Virginia Supreme Court Reverses Preliminary Injunction Against Alleged Libel

Public Citizen has details on the case, including the court documents. Here’s Public Citizen’s summary (paragraph break added):

A contractor sued a woman who posted an unfavorable review of his services on Yelp and Angie’s List, alleging defamation in a number of respects, and sought a preliminary injunction. The trial judge held a preliminary injunction hearing and took testimony from the plaintiff and the defendant; he denied the preliminary injunctions in all respects save two, but ordered the defendant to revise one of the statements in her post using words crafted by the judge, and to refrain from addressing a specific subject in any published review on the subject.

We drafted a motion for reconsideration for defendant’s trial counsel to file, reminding the court of the rule against prior restraints and of the fact that this rule flatly forbids any preliminary injunctions against repetition of allegedly libelous statements, then filed a petition for review in the Supreme Court of Virginia. Without waiting for a response from the winning plaintiff, the Virginia Supreme Court reversed with a terse unpublished ruling, finding that the preliminary injunction was not justified and that, in any event, the plaintiff had an adequate remedy at law.

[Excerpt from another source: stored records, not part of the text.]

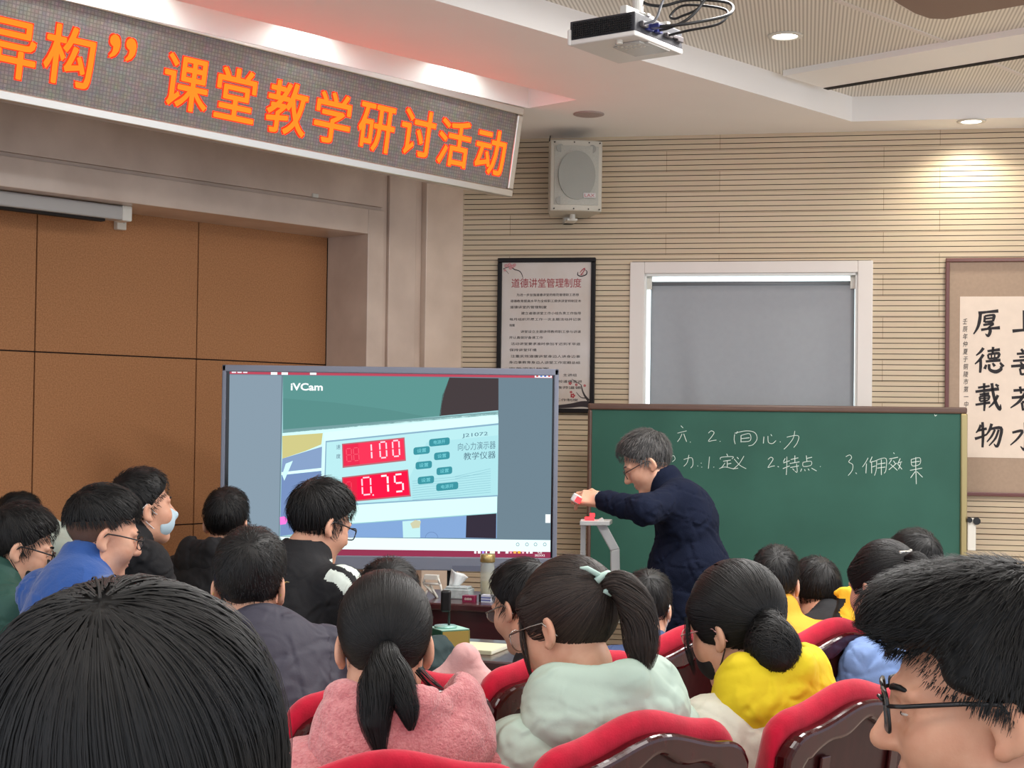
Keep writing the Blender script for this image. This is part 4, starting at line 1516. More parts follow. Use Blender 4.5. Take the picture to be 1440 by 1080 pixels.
# small maroon box and blue white packet
p = at_y(660, 856, 6.5)
f = MB()
f.span((-0.026, -0.02, 0), (0.026, 0.02, 0.026))
put_text(f, '888', lambda a_, b_: (-0.016 + 0.032 * a_, -0.0204, 0.008 + 0.010 * b_), 1)
tag(mk('name_card', f, [mat('maroon_box', (128, 30, 66), 0.5), M['white_plastic']], loc=(p.x, p.y, DZ), rotz=DR), 'small maroon box in front of the glass bottle on the lecture desk', 'box')
p = at_y(682, 857, 6.5)
f = MB()
f.span((-0.012, -0.02, 0), (0.03, 0.02, 0.03))
f.span((-0.022, -0.018, 0), (-0.013, 0.018, 0.032), 1)
f.span((-0.0125, -0.0205, 0.006), (0.030, -0.0195, 0.011), 2)
f.span((-0.0125, -0.0205, 0.017), (0.030, -0.0195, 0.022), 2)
tag(mk('packet', f, [mat('packet_white', (196, 200, 214), 0.5), M['black'], mat('packet_blue', (84, 96, 160), 0.5)], loc=(p.x, p.y, DZ), rotz=DR), 'small blue and white packet at the foot of the glass bottle', 'packet')

# front table
ft = thing('front_table', 'dark mahogany table between the students and the lecture desk', 'table', (-0.42, 5.62, 0), DR)
FZ = 0.775
f = MB()
f.span((0, -0.25, FZ - 0.04), (0.66, 0.25, FZ))
mk('table_top', f, M['mahogany'], ft, bevel=0.006)
for x in (0.05, 0.61):
    for y in (-0.2, 0.2):
        f = MB()
        f.span((x - 0.025, y - 0.025, 0), (x + 0.025, y + 0.025, FZ - 0.04))
        mk('leg', f, M['mahogany'], ft)
f = MB()
f.span((0.03, 0.2, 0.2), (0.63, 0.22, FZ - 0.04))
mk('modesty_panel', f, M['mahogany'], ft)
p = at_y(631, 903, 5.45)
t = thing('gift_box', 'square box with green and gold sides carrying the microphone stand', 'box', (p.x, p.y, FZ), math.radians(28))
f = MB()
f.span((-0.055, -0.055, 0), (0.055, 0.055, 0.085))
b_ = mk('box', f, mat('box_green', (30, 92, 70), 0.4), t, bevel=0.003)
f = MB()
f.span((-0.051, -0.0575, 0.004), (0.051, -0.0545, 0.081))
f.span((0.0545, -0.051, 0.004), (0.0575, 0.051, 0.081), 1)
f.span((-0.054, -0.054, 0.0845), (0.054, 0.054, 0.0865), 2)
mk('box_faces', f, [mat('face_gold', (172, 150, 78), 0.35, 0.4), mat('face_gold_b', (172, 150, 78), 0.35, 0.4), mat('top_mint', (170, 212, 196), 0.4)], b_)
p2 = at_z(619, 869, FZ + 0.087)
t = thing('desk_microphone', 'black microphone on a thin pole with a round base standing on the gold box', 'microphone', (p.x - 0.012, p.y, FZ + 0.087), 0)
f = MB()
f.lathe([(0.040, 0.0), (0.041, 0.004), (0.039, 0.008), (0.001, 0.009)], n=32)
mk('base', f, mat('mic_base', (150, 196, 186), 0.2, 0.3), t, smooth=True)
f = MB()
f.cyl((0.012, 0, 0.008), (0.012, 0, 0.13), 0.0045, n=12)
mk('pole', f, M['black'], t, smooth=True)
f = MB()
f.span((-0.018, -0.012, 0.055), (0.018, 0.012, 0.132))
mk('microphone_head', f, M['black'], t, bevel=0.009, seg=4)
p = at_y(676, 902, 5.5)
f = MB()
f.span((-0.075, -0.09, 0), (0.075, 0.09, 0.016), 0)
f.span((-0.073, -0.088, 0.002), (0.0755, 0.088, 0.014), 1)
tag(mk('notebook', f, [mat('book_cover', (214, 214, 182), 0.6), mat('book_pages', (226, 226, 206), 0.8)], loc=(p.x, p.y, FZ), rotz=-0.35, bevel=0.002), 'pale closed notebook lying on the dark front table beside the gold box', 'notebook')

# ------------------------------------------------------------------ demonstration table and white force demonstrator
MT = thing('demonstration_table', 'dark table carrying the white demonstrator beside the teacher', 'table', (0.46, 6.72, 0), DR)
TZ = 0.845
f = MB()
f.span((-0.19, -0.22, TZ - 0.04), (0.16, 0.22, TZ))
mk('table_top', f, M['mahogany'], MT, bevel=0.005)
for x in (-0.165, 0.135):
    for y in (-0.18, 0.18):
        f = MB()
        f.span((x - 0.02, y - 0.02, 0), (x + 0.02, y + 0.02, TZ - 0.04))
        mk('leg', f, M['mahogany'], MT)
MY = 6.70


def mp_(x, y, back=0.0):
    q = at_y(x, y, MY + back)
    return Vector((q.x, q.y, q.z))


o0 = mp_(846, 830)
dm = thing('force_demonstrator', 'white meter stand with angled arm and glowing red top beside the teacher', 'demonstrator', (o0.x, o0.y, TZ), 0)


def ml(x, y, back=0.0):
    q = mp_(x, y, back)
    return (q.x - o0.x, q.y - o0.y, q.z - TZ)


W_DEV = mat('device_white', (206, 208, 206), 0.4)


def bar(mb, pts, w, d0, d1):
    """flat bar through photo-plane points with width w (m) and depth range"""
    P = [Vector((ml(x, y)[0], ml(x, y)[2])) for x, y in pts]
    L_, R_ = [], []
    for i in range(len(P)):
        t = (P[min(len(P) - 1, i + 1)] - P[max(0, i - 1)]).normalized()
        n = Vector((-t.y, t.x))
        L_.append(P[i] + n * w / 2); R_.append(P[i] - n * w / 2)
    for i in range(len(P) - 1):
        mb.prism([tuple(L_[i]), tuple(L_[i + 1]), tuple(R_[i + 1]), tuple(R_[i])], d0, d1, axis=1)


f = MB()
bar(f, [(841, 730), (864, 772), (865, 826)], 0.040, -0.05, -0.012)
mk('angled_arm', f, W_DEV, dm, bevel=0.004)
f = MB()
bar(f, [(821, 731), (820, 800), (820, 826)], 0.022, 0.02, 0.05)
mk('upright', f, W_DEV, dm, bevel=0.003)
f = MB()
a0, a1 = ml(814, 732), ml(856, 734)
f.prism([(a0[0], -0.09), (a1[0], -0.07), (a1[0] + 0.02, 0.06), (a0[0] + 0.015, 0.05)], a0[2] - 0.016, a0[2] + 0.004, axis=2)
mk('top_plate', f, W_DEV, dm, bevel=0.003)
RED = emat('red_glow', (3.2, 0.10, 0.12), 1.0, True)
f = MB()
b0 = ml(829, 729)
f.span((b0[0] - 0.022, -0.06, a0[2] + 0.004), (b0[0] + 0.018, -0.02, a0[2] + 0.018))
f.span((b0[0] + 0.0, -0.03, a0[2] + 0.018), (b0[0] + 0.022, -0.01, a0[2] + 0.034))
mk('glowing_readout', f, RED, dm, bevel=0.003)
f = MB()
c0 = ml(856, 826)
f.span((c0[0] - 0.02, -0.10, -0.0), (c0[0] + 0.10, 0.08, 0.030))
mk('base', f, W_DEV, dm, bevel=0.004)
q = mp_(846, 826)
f = MB()
f.span((-0.032, -0.03, 0), (0.028, 0.03, 0.050))
f.cyl((0.014, 0, 0.05), (0.014, 0, 0.066), 0.004, n=8, mi=1)
f.cyl((-0.012, 0, 0.05), (-0.012, 0, 0.062), 0.004, n=8, mi=1)
tag(mk('battery_box', f, [mat('deep_blue_plastic', (34, 62, 130), 0.4), M['white_plastic']], loc=(o0.x - 0.012, o0.y - 0.14, TZ), bevel=0.003), 'small deep blue box with two pins at the foot of the white demonstrator', 'box')

# ------------------------------------------------------------------ smooth solid modelling (signed distances -> surface)
class Sdf:
    def __init__(self):
        self.ops = []

    def ell(self, c, r, rot=None, k=0.02, sub=False):
        c = np.array(c, np.float32); r = np.array(r, np.float32)
        R = np.array(rot, np.float32) if rot is not None else None
        e = float(r.max()) if R is not None else r
        self.ops.append(('e', c, r, R, k, sub, c - e, c + e))
        return self

    def cone(self, a, b, ra, rb, k=0.02, sub=False):
        a = np.array(a, np.float32); b = np.array(b, np.float32)
        m = max(ra, rb)
        self.ops.append(('c', a, b, (ra, rb), k, sub, np.minimum(a, b) - m, np.maximum(a, b) + m))
        return self

    def box(self, c, h, r, rot=None, k=0.01, sub=False):
        c = np.array(c, np.float32); h = np.array(h, np.float32)
        R = np.array(rot, np.float32) if rot is not None else None
        e = float(np.linalg.norm(h)) + r if R is not None else h + r
        self.ops.append(('b', c, h, (R, r), k, sub, c - e, c + e))
        return self

    def plane(self, n, d, k=0.01):
        """cut away the half space where n.p > d"""
        self.ops.append(('p', np.array(n, np.float32), d, None, k, True, np.full(3, -99., np.float32), np.full(3, 99., np.float32)))
        return self

    @staticmethod
    def _d(op, X, Y, Z):
        t = op[0]
        if t == 'e':
            c, r, R = op[1], op[2], op[3]
            x, y, z = X - c[0], Y - c[1], Z - c[2]
            if R is not None:
                x, y, z = R[0, 0] * x + R[1, 0] * y + R[2, 0] * z, R[0, 1] * x + R[1, 1] * y + R[2, 1] * z, R[0, 2] * x + R[1, 2] * y + R[2, 2] * z
            x, y, z = x / r[0], y / r[1], z / r[2]
            k0 = np.sqrt(x * x + y * y + z * z) + 1e-6
            k1 = np.sqrt((x / r[0]) ** 2 + (y / r[1]) ** 2 + (z / r[2]) ** 2) + 1e-6
            return k0 * (k0 - 1) / k1
        if t == 'c':
            a, b, (ra, rb) = op[1], op[2], op[3]
            d = b - a
            l2 = float(d.dot(d)) + 1e-9
            x, y, z = X - a[0], Y - a[1], Z - a[2]
            h = np.clip((x * d[0] + y * d[1] + z * d[2]) / l2, 0, 1)
            return np.sqrt((x - h * d[0]) ** 2 + (y - h * d[1]) ** 2 + (z - h * d[2]) ** 2) - (ra + (rb - ra) * h)
        if t == 'b':
            c, h, (R, r) = op[1], op[2], op[3]
            x, y, z = X - c[0], Y - c[1], Z - c[2]
            if R is not None:
                x, y, z = R[0, 0] * x + R[1, 0] * y + R[2, 0] * z, R[0, 1] * x + R[1, 1] * y + R[2, 1] * z, R[0, 2] * x + R[1, 2] * y + R[2, 2] * z
            qx, qy, qz = np.abs(x) - h[0], np.abs(y) - h[1], np.abs(z) - h[2]
            o = np.sqrt(np.maximum(qx, 0) ** 2 + np.maximum(qy, 0) ** 2 + np.maximum(qz, 0) ** 2)
            return o + np.minimum(np.maximum(qx, np.maximum(qy, qz)), 0) - r
        n, d = op[1], op[2]
        return -(n[0] * X + n[1] * Y + n[2] * Z - d)

    @staticmethod
    def _mix(f, d, k, sub):
        if sub:
            d = -d
            h = np.maximum(k - np.abs(f - d), 0) / k
            return np.maximum(f, d) + h * h * k * 0.25
        h = np.maximum(k - np.abs(f - d), 0) / k
        return np.minimum(f, d) - h * h * k * 0.25

    def bounds(self, m=0.02):
        lo = np.min([o[6] for o in self.ops if not o[5]], axis=0) - m
        hi = np.max([o[7] for o in self.ops if not o[5]], axis=0) + m
        return lo, hi

    def field(self, xs, ys, zs, wob=None):
        F = np.full((len(xs), len(ys), len(zs)), 0.25, np.float32)
        for op in self.ops:
            m = op[4] + 0.045
            sl = []
            for ax, lo, hi in ((xs, op[6][0], op[7][0]), (ys, op[6][1], op[7][1]), (zs, op[6][2], op[7][2])):
                i0, i1 = np.searchsorted(ax, lo - m), np.searchsorted(ax, hi + m)
                sl.append(slice(int(i0), int(i1)))
            if any(s.stop - s.start < 1 for s in sl):
                continue
            X = xs[sl[0]][:, None, None]; Y = ys[sl[1]][None, :, None]; Z = zs[sl[2]][None, None, :]
            d = self._d(op, X, Y, Z)
            F[sl[0], sl[1], sl[2]] = self._mix(F[sl[0], sl[1], sl[2]], d, op[4], op[5])
        if wob:
            F = F + wob(xs[:, None, None], ys[None, :, None], zs[None, None, :])
        return F

    def at(self, P, solid_only=True):
        X, Y, Z = P[:, 0], P[:, 1], P[:, 2]
        F = np.full(len(P), 0.25, np.float32)
        for op in self.ops:
            if op[5] and solid_only:
                continue
            F = self._mix(F, self._d(op, X, Y, Z), op[4], op[5])
        return F

    def grad(self, P, e=0.002):
        g = np.stack([self.at(P + np.eye(3)[i] * e) - self.at(P - np.eye(3)[i] * e) for i in range(3)], 1)
        return g / (np.linalg.norm(g, axis=1)[:, None] + 1e-9)

    def mesh(self, axes, wob=None):
        return surface_nets(self.field(*axes, wob=wob), *axes)


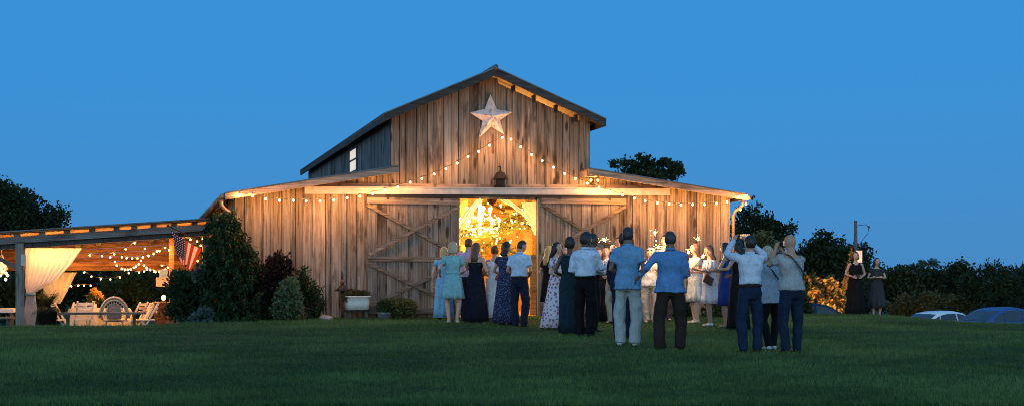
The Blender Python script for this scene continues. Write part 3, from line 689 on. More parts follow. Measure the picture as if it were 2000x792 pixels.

For analysis of the decision — which doesn’t cite the First Amendment, but which reaches what I think is the correct result under the First Amendment — see Steve Emmert’s Virginia Appellate News & Analysis blog. For my thoughts on why preliminary injunctions against alleged libel are generally unconstitutional even though permanent injunctions (following a full hearing on the merits) are often constitutional, see here.